What was it like to move all the way from Mexico City to Enschede?

Mexico City and Enschede are two completely different cities. Mexico City is a massive metropolis with all the benefits that that entails. Enschede is a lot smaller, but that also makes it friendlier; it almost feels like a large village. The great thing about Enschede to me is that I feel safer here when I go out at night than I do in Mexico City. I love to dance and I’ve discovered some great venues in Enschede. There’s also a lot more nature and you can go anywhere on a bike!

What are the most notable cultural differences you’ve experienced?

Mexico is a warm country: we are very open and it’s like the entire neighbourhood eats dinner with us, so to say. Here everyone is very friendly and helpful, but they are slightly more reserved than in my culture. And everyone here is very direct! At home, you rarely say no to an invitation, but here people just state directly if they don’t want to or can’t come.

During your studies you wrote a children’s book about sustainable clothing – in Dutch! Could you tell us a little bit about that?

During the ‘Talent Development’ course, I combined skills that I’m keen to develop – the Dutch language and graphic design – with my passion: making the textile industry more sustainable. So I wrote and designed a children's book in Dutch. It’s about how to deal with clothing in a more sustainable way. Children still look at the world with an open mind. And if we can help them gain greater awareness of how to use clothing more sustainably, then hopefully they’ll do that for the rest of their lives.

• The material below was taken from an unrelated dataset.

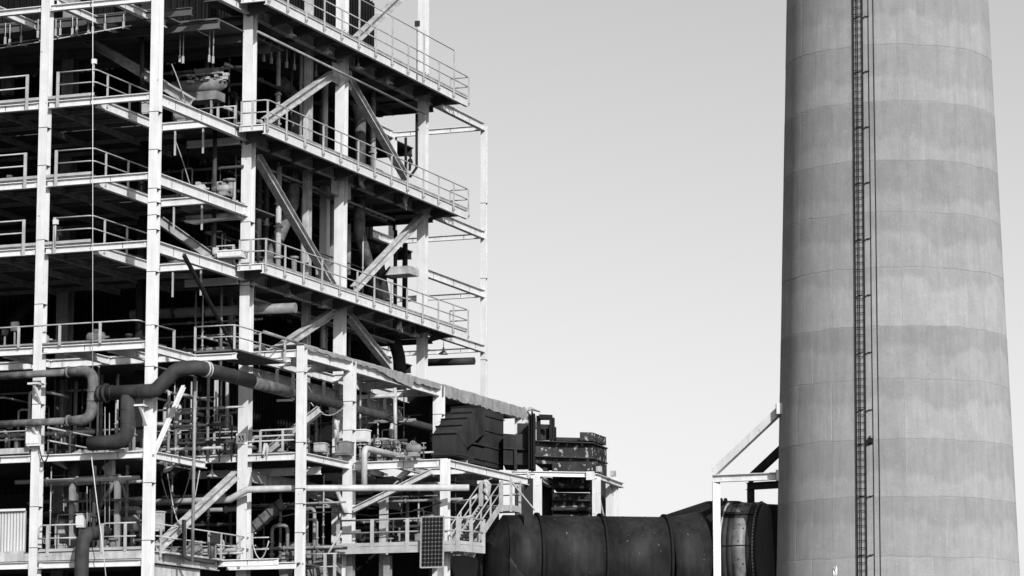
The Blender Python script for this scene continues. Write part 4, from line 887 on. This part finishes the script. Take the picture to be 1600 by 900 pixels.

Do you have any tips for other international students in Enschede or people looking to take that step across international borders?

Just do it! There’s a lot to do in Enschede for international students. Just step out of your comfort zone and go along to the informal get-togethers and events that the school organises. During my studies here I’ve made a number of international and Dutch friends.

Are you planning to stay in Enschede when you graduate?

I’d love to stay in the Netherlands. That’s why I’m looking for a job with an international company. Maybe I’ll be able to stay with the company where I’m doing my internship. So far, I’ve seen that companies often choose a Dutch student instead of an international student when filling internship places. They speak the lingo and are of course more likely to stay here. But once companies find out how hard I work and what I’m capable of, they actually ask me to ‘stay longer!’. International students tend to work very hard and are highly motivated. It was no accident that I moved halfway across the world to study: I’m chasing my dream.